Greg Patterson thinks so. His candidate is Rusty Bowers; his argument is that Kirkpatrick’s victory last year rested on new voters:
They’re young, idealistic Obama supporters who aren’t going to vote in 2010. Those voters aren’t coming back to the polls in a non-presidential year and they sure as heck aren’t coming back without Obama on the ticket. […] Forget about the percentage of the electorate who—like Bowers—are 4th or 5th generation LDS Arizonans. Focus on turnout. The extra 75,000 young idealistic voters who showed up to vote for Obama aren’t going to be there in 2010. In 2010, CD 1 is a Republican seat.

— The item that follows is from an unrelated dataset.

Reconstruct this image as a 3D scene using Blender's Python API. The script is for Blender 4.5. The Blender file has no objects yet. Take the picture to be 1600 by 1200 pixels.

(Emphases added. I also deleted some rantings in the middle of that graf that detracted from his argument.)
Patterson may be right. I’d note three things. One is that the national Democratic party is going to remain focused on Arizona; it plainly smells blood here. The other, which explains the first, is that the three of the state’s eight congressional districts held by Republicans are all seeing their center of gravity pulled inward to Maricopa County, where demographic shifts, culturally and racially, long term are working against the GOP.
And finally, the elections are 14 months away. Anything can happen, of course, but a year from now it may seem plain that the economy, for one, had bottomed out ths summer. Obama has more than a year to show improvement in the lousy condition President Bush left the country, and the world, in.